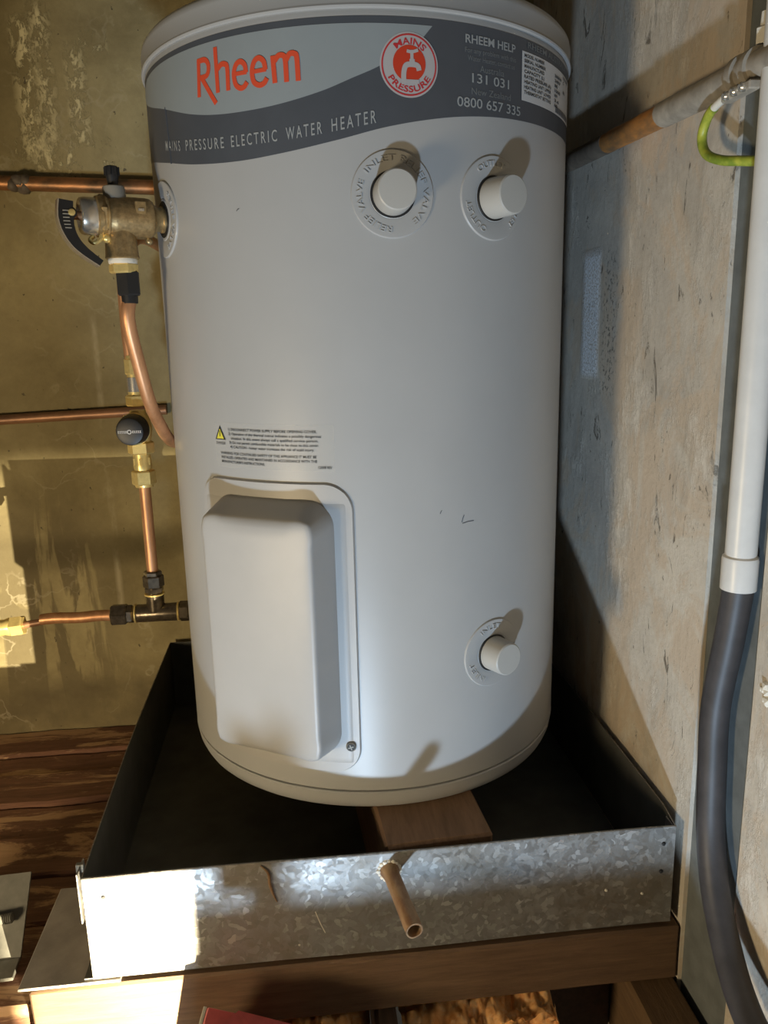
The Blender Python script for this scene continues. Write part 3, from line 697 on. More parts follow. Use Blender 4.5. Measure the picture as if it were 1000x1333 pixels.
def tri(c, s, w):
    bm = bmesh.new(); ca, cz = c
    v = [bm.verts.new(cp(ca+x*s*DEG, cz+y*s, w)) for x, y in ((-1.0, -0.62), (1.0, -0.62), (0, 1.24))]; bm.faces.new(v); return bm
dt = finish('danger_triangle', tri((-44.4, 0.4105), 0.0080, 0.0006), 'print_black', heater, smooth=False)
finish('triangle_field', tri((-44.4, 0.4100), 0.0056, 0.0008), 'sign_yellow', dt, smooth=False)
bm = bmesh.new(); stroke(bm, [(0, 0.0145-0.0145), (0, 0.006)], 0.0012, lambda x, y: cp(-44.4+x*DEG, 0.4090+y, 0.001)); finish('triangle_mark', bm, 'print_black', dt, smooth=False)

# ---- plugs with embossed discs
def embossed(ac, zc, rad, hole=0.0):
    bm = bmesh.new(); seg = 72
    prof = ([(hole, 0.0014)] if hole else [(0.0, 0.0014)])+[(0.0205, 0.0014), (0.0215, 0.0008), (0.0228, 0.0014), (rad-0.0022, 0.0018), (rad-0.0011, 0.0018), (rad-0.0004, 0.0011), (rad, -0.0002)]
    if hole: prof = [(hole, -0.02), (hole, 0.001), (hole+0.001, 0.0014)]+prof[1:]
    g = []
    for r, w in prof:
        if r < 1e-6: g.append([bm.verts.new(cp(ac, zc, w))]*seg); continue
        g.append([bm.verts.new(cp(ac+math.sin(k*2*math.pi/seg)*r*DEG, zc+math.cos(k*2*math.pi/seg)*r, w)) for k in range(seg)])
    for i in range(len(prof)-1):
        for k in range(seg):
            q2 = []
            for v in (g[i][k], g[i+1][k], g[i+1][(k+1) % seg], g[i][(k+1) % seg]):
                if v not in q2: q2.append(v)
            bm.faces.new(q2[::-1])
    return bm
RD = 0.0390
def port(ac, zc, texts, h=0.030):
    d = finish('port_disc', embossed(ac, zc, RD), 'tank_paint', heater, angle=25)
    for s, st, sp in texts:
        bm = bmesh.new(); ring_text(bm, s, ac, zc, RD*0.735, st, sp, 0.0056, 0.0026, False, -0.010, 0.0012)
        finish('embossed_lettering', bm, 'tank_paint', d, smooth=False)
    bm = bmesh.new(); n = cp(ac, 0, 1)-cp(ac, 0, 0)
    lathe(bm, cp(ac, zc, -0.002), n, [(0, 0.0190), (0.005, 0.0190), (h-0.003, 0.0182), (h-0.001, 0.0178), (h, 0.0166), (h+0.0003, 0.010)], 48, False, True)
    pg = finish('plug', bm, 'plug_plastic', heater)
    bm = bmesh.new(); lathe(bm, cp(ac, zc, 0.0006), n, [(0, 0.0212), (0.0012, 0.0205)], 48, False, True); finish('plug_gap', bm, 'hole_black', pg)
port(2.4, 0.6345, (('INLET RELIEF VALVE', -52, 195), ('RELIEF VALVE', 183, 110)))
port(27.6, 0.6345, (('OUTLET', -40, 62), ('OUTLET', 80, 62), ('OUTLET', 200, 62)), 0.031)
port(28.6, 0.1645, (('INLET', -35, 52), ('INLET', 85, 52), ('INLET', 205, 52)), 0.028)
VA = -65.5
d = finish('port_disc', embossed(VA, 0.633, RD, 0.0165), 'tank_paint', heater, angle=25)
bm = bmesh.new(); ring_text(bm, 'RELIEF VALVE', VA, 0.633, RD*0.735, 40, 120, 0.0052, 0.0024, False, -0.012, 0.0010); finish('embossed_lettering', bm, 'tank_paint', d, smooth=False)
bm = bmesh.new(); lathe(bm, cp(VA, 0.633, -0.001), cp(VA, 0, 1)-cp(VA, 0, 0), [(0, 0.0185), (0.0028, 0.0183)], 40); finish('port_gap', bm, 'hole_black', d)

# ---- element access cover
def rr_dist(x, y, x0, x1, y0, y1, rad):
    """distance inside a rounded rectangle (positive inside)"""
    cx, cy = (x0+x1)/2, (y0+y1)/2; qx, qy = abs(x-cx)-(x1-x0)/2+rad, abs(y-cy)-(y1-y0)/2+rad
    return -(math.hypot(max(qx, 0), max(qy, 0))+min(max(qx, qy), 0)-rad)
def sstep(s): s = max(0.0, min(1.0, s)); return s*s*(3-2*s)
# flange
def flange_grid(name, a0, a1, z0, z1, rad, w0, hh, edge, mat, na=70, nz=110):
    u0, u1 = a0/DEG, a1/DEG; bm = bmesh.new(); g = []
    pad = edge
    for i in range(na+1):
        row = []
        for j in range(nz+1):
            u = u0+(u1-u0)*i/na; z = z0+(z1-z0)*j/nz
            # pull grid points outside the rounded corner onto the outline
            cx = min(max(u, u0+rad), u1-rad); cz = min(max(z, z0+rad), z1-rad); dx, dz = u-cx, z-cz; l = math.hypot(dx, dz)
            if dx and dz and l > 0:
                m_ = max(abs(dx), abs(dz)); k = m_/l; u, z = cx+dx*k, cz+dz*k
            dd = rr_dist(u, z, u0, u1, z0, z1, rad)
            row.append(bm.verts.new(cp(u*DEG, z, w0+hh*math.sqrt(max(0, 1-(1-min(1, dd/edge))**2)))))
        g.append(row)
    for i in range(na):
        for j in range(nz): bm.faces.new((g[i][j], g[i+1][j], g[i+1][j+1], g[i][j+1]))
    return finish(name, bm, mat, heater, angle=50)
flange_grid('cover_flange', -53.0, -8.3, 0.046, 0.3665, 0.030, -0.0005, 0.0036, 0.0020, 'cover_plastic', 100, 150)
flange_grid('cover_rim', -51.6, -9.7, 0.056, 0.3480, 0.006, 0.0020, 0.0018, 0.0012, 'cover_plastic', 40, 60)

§

## Directions
Write out the whole listing exactly, and drop the pictures.

## Response for this exercise
The Blender Python script for this scene continues. Write part 3, from line 697 on. More parts follow. Use Blender 4.5. Measure the picture as if it were 1000x1333 pixels.
def tri(c, s, w):
    bm = bmesh.new(); ca, cz = c
    v = [bm.verts.new(cp(ca+x*s*DEG, cz+y*s, w)) for x, y in ((-1.0, -0.62), (1.0, -0.62), (0, 1.24))]; bm.faces.new(v); return bm
dt = finish('danger_triangle', tri((-44.4, 0.4105), 0.0080, 0.0006), 'print_black', heater, smooth=False)
finish('triangle_field', tri((-44.4, 0.4100), 0.0056, 0.0008), 'sign_yellow', dt, smooth=False)
bm = bmesh.new(); stroke(bm, [(0, 0.0145-0.0145), (0, 0.006)], 0.0012, lambda x, y: cp(-44.4+x*DEG, 0.4090+y, 0.001)); finish('triangle_mark', bm, 'print_black', dt, smooth=False)

# ---- plugs with embossed discs
def embossed(ac, zc, rad, hole=0.0):
    bm = bmesh.new(); seg = 72
    prof = ([(hole, 0.0014)] if hole else [(0.0, 0.0014)])+[(0.0205, 0.0014), (0.0215, 0.0008), (0.0228, 0.0014), (rad-0.0022, 0.0018), (rad-0.0011, 0.0018), (rad-0.0004, 0.0011), (rad, -0.0002)]
    if hole: prof = [(hole, -0.02), (hole, 0.001), (hole+0.001, 0.0014)]+prof[1:]
    g = []
    for r, w in prof:
        if r < 1e-6: g.append([bm.verts.new(cp(ac, zc, w))]*seg); continue
        g.append([bm.verts.new(cp(ac+math.sin(k*2*math.pi/seg)*r*DEG, zc+math.cos(k*2*math.pi/seg)*r, w)) for k in range(seg)])
    for i in range(len(prof)-1):
        for k in range(seg):
            q2 = []
            for v in (g[i][k], g[i+1][k], g[i+1][(k+1) % seg], g[i][(k+1) % seg]):
                if v not in q2: q2.append(v)
            bm.faces.new(q2[::-1])
    return bm
RD = 0.0390
def port(ac, zc, texts, h=0.030):
    d = finish('port_disc', embossed(ac, zc, RD), 'tank_paint', heater, angle=25)
    for s, st, sp in texts:
        bm = bmesh.new(); ring_text(bm, s, ac, zc, RD*0.735, st, sp, 0.0056, 0.0026, False, -0.010, 0.0012)
        finish('embossed_lettering', bm, 'tank_paint', d, smooth=False)
    bm = bmesh.new(); n = cp(ac, 0, 1)-cp(ac, 0, 0)
    lathe(bm, cp(ac, zc, -0.002), n, [(0, 0.0190), (0.005, 0.0190), (h-0.003, 0.0182), (h-0.001, 0.0178), (h, 0.0166), (h+0.0003, 0.010)], 48, False, True)
    pg = finish('plug', bm, 'plug_plastic', heater)
    bm = bmesh.new(); lathe(bm, cp(ac, zc, 0.0006), n, [(0, 0.0212), (0.0012, 0.0205)], 48, False, True); finish('plug_gap', bm, 'hole_black', pg)
port(2.4, 0.6345, (('INLET RELIEF VALVE', -52, 195), ('RELIEF VALVE', 183, 110)))
port(27.6, 0.6345, (('OUTLET', -40, 62), ('OUTLET', 80, 62), ('OUTLET', 200, 62)), 0.031)
port(28.6, 0.1645, (('INLET', -35, 52), ('INLET', 85, 52), ('INLET', 205, 52)), 0.028)
VA = -65.5
d = finish('port_disc', embossed(VA, 0.633, RD, 0.0165), 'tank_paint', heater, angle=25)
bm = bmesh.new(); ring_text(bm, 'RELIEF VALVE', VA, 0.633, RD*0.735, 40, 120, 0.0052, 0.0024, False, -0.012, 0.0010); finish('embossed_lettering', bm, 'tank_paint', d, smooth=False)
bm = bmesh.new(); lathe(bm, cp(VA, 0.633, -0.001), cp(VA, 0, 1)-cp(VA, 0, 0), [(0, 0.0185), (0.0028, 0.0183)], 40); finish('port_gap', bm, 'hole_black', d)

# ---- element access cover
def rr_dist(x, y, x0, x1, y0, y1, rad):
    """distance inside a rounded rectangle (positive inside)"""
    cx, cy = (x0+x1)/2, (y0+y1)/2; qx, qy = abs(x-cx)-(x1-x0)/2+rad, abs(y-cy)-(y1-y0)/2+rad
    return -(math.hypot(max(qx, 0), max(qy, 0))+min(max(qx, qy), 0)-rad)
def sstep(s): s = max(0.0, min(1.0, s)); return s*s*(3-2*s)
# flange
def flange_grid(name, a0, a1, z0, z1, rad, w0, hh, edge, mat, na=70, nz=110):
    u0, u1 = a0/DEG, a1/DEG; bm = bmesh.new(); g = []
    pad = edge
    for i in range(na+1):
        row = []
        for j in range(nz+1):
            u = u0+(u1-u0)*i/na; z = z0+(z1-z0)*j/nz
            # pull grid points outside the rounded corner onto the outline
            cx = min(max(u, u0+rad), u1-rad); cz = min(max(z, z0+rad), z1-rad); dx, dz = u-cx, z-cz; l = math.hypot(dx, dz)
            if dx and dz and l > 0:
                m_ = max(abs(dx), abs(dz)); k = m_/l; u, z = cx+dx*k, cz+dz*k
            dd = rr_dist(u, z, u0, u1, z0, z1, rad)
            row.append(bm.verts.new(cp(u*DEG, z, w0+hh*math.sqrt(max(0, 1-(1-min(1, dd/edge))**2)))))
        g.append(row)
    for i in range(na):
        for j in range(nz): bm.faces.new((g[i][j], g[i+1][j], g[i+1][j+1], g[i][j+1]))
    return finish(name, bm, mat, heater, angle=50)
flange_grid('cover_flange', -53.0, -8.3, 0.046, 0.3665, 0.030, -0.0005, 0.0036, 0.0020, 'cover_plastic', 100, 150)
flange_grid('cover_rim', -51.6, -9.7, 0.056, 0.3480, 0.006, 0.0020, 0.0018, 0.0012, 'cover_plastic', 40, 60)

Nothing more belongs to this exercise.